Reproduce verbatim the final portion of the material below, from the line containing "(.032, .118, .098))" through its last line, and nothing else.

Source excerpt:
— Begin —

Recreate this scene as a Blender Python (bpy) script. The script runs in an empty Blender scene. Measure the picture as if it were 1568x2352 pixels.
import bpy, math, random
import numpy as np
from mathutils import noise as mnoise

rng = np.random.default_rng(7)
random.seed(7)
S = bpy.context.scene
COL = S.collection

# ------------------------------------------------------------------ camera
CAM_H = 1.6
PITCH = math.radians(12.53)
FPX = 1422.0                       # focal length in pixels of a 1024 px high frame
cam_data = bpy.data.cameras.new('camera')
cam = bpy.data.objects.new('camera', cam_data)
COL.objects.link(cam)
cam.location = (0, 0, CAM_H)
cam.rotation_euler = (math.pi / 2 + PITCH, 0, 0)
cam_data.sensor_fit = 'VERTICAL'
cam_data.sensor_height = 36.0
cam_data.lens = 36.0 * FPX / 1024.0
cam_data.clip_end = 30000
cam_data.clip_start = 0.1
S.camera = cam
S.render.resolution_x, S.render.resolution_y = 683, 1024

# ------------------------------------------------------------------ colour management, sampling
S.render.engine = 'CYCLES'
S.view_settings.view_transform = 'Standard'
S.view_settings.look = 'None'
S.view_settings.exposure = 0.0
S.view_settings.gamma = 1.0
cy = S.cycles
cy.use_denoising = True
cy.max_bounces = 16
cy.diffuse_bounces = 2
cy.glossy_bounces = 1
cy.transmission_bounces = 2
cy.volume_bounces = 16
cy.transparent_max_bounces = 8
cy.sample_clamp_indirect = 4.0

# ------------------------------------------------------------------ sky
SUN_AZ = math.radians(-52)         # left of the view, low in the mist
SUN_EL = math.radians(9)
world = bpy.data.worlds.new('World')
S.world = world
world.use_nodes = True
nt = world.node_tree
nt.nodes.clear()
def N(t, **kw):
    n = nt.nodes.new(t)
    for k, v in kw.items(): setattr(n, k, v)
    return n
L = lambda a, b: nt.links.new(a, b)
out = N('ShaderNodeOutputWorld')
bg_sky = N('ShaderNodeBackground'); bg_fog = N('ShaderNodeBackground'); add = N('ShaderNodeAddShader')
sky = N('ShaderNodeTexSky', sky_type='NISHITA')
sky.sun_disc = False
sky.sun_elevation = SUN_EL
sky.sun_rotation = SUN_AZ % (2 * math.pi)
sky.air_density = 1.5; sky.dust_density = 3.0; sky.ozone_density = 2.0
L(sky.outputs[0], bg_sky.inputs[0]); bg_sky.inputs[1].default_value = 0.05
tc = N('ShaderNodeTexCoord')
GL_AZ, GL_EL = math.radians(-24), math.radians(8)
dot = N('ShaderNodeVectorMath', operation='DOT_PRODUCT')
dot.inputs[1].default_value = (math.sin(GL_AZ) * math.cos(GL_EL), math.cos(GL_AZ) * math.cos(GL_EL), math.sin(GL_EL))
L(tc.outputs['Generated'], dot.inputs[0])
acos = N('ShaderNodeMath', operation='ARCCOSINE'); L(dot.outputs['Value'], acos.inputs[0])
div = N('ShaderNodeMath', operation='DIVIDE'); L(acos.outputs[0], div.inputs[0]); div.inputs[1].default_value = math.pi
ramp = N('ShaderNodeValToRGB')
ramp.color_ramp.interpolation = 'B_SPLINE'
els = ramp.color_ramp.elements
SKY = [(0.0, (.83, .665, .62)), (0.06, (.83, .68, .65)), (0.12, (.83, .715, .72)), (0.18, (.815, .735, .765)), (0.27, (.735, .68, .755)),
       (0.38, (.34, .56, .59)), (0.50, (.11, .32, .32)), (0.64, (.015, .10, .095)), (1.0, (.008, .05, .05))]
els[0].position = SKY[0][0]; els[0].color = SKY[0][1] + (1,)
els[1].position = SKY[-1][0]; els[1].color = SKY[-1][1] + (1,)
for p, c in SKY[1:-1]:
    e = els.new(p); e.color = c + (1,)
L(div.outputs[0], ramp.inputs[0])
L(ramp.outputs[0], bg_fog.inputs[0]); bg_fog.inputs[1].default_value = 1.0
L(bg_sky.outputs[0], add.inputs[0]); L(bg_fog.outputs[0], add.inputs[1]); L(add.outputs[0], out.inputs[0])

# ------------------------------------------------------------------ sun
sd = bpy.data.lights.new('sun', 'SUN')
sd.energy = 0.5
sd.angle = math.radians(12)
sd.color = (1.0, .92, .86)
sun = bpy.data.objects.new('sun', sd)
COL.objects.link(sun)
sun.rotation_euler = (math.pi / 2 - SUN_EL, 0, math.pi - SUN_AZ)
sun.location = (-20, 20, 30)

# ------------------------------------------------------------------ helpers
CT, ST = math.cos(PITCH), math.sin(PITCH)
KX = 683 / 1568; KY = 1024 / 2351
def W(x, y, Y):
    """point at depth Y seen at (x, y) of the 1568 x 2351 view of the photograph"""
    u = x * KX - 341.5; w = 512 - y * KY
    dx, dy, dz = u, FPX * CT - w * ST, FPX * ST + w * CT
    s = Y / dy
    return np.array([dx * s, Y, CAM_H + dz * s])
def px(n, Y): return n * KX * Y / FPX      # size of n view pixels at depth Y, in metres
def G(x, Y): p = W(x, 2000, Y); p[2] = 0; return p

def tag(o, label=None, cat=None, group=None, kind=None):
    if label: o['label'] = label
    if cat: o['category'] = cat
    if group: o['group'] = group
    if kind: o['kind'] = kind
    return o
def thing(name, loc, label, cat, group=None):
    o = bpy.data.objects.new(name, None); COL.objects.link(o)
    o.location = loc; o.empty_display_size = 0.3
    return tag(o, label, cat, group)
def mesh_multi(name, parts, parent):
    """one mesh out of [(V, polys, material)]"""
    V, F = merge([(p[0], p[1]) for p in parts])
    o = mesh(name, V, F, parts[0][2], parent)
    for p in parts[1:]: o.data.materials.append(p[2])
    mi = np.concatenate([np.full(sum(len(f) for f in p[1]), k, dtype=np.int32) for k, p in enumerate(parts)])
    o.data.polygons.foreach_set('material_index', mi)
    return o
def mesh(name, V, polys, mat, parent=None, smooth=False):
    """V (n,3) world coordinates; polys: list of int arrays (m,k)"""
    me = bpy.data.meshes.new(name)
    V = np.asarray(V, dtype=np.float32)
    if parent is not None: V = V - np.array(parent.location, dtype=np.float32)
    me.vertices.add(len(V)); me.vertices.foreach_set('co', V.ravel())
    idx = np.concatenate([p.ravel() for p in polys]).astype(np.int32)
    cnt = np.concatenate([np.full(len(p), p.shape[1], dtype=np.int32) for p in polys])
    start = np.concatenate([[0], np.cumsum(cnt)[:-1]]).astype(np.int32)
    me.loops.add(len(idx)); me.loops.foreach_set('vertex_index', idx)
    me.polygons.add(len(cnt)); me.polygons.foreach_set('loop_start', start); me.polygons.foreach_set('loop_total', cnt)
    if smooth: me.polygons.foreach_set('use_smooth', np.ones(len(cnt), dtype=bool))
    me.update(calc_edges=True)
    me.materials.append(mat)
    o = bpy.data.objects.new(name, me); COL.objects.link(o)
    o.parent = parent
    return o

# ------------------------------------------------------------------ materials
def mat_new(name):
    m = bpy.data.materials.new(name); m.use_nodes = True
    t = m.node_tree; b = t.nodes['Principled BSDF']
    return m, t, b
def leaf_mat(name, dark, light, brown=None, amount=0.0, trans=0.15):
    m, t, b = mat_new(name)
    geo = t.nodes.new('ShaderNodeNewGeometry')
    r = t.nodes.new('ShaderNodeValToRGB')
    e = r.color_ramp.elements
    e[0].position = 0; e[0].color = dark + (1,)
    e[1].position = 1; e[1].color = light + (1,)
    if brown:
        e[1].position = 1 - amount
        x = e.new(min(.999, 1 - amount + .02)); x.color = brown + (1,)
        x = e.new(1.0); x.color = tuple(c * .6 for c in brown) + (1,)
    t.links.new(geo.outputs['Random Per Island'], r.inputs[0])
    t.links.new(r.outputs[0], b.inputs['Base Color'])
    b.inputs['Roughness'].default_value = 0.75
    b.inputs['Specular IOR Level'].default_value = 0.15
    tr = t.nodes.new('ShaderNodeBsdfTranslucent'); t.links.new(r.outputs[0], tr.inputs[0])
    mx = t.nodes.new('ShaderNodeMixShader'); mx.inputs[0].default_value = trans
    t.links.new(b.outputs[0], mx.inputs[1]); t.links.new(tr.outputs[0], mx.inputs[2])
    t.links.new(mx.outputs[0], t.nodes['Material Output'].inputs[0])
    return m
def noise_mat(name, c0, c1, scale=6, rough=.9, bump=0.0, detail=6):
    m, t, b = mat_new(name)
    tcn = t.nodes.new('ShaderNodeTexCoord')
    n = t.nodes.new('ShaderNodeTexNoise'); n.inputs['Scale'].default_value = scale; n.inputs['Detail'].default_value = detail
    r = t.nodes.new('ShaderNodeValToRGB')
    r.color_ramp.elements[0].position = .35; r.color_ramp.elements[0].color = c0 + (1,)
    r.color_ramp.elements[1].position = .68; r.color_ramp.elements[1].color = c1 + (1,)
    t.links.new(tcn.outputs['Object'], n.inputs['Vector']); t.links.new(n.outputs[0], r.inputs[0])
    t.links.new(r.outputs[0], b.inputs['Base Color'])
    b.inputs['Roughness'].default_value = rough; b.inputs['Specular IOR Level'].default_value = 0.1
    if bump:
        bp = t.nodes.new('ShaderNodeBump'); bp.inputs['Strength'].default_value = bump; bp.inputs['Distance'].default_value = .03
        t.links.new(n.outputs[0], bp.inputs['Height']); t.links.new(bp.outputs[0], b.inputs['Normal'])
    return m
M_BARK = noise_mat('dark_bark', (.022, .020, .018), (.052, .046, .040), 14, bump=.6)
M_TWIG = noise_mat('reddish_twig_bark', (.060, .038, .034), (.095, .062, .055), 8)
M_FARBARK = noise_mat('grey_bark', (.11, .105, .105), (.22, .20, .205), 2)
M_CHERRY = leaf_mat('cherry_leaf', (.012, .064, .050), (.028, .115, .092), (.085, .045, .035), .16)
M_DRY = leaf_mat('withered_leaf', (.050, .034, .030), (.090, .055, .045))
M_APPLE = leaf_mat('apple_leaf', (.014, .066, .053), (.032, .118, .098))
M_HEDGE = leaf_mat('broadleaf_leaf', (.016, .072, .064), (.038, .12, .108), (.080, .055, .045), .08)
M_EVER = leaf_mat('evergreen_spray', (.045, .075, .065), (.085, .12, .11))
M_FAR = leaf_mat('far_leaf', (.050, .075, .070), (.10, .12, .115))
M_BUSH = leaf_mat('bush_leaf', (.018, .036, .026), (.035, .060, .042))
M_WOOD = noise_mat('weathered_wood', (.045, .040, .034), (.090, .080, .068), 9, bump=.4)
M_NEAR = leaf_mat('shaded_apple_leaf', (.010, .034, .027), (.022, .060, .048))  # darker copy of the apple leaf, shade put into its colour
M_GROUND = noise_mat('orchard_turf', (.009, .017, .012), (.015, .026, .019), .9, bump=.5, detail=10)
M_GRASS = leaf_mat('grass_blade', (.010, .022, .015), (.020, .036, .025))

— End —

Response:
M_APPLE = leaf_mat('apple_leaf', (.014, .066, .053), (.032, .118, .098))
M_HEDGE = leaf_mat('broadleaf_leaf', (.016, .072, .064), (.038, .12, .108), (.080, .055, .045), .08)
M_EVER = leaf_mat('evergreen_spray', (.045, .075, .065), (.085, .12, .11))
M_FAR = leaf_mat('far_leaf', (.050, .075, .070), (.10, .12, .115))
M_BUSH = leaf_mat('bush_leaf', (.018, .036, .026), (.035, .060, .042))
M_WOOD = noise_mat('weathered_wood', (.045, .040, .034), (.090, .080, .068), 9, bump=.4)
M_NEAR = leaf_mat('shaded_apple_leaf', (.010, .034, .027), (.022, .060, .048))  # darker copy of the apple leaf, shade put into its colour
M_GROUND = noise_mat('orchard_turf', (.009, .017, .012), (.015, .026, .019), .9, bump=.5, detail=10)
M_GRASS = leaf_mat('grass_blade', (.010, .022, .015), (.020, .036, .025))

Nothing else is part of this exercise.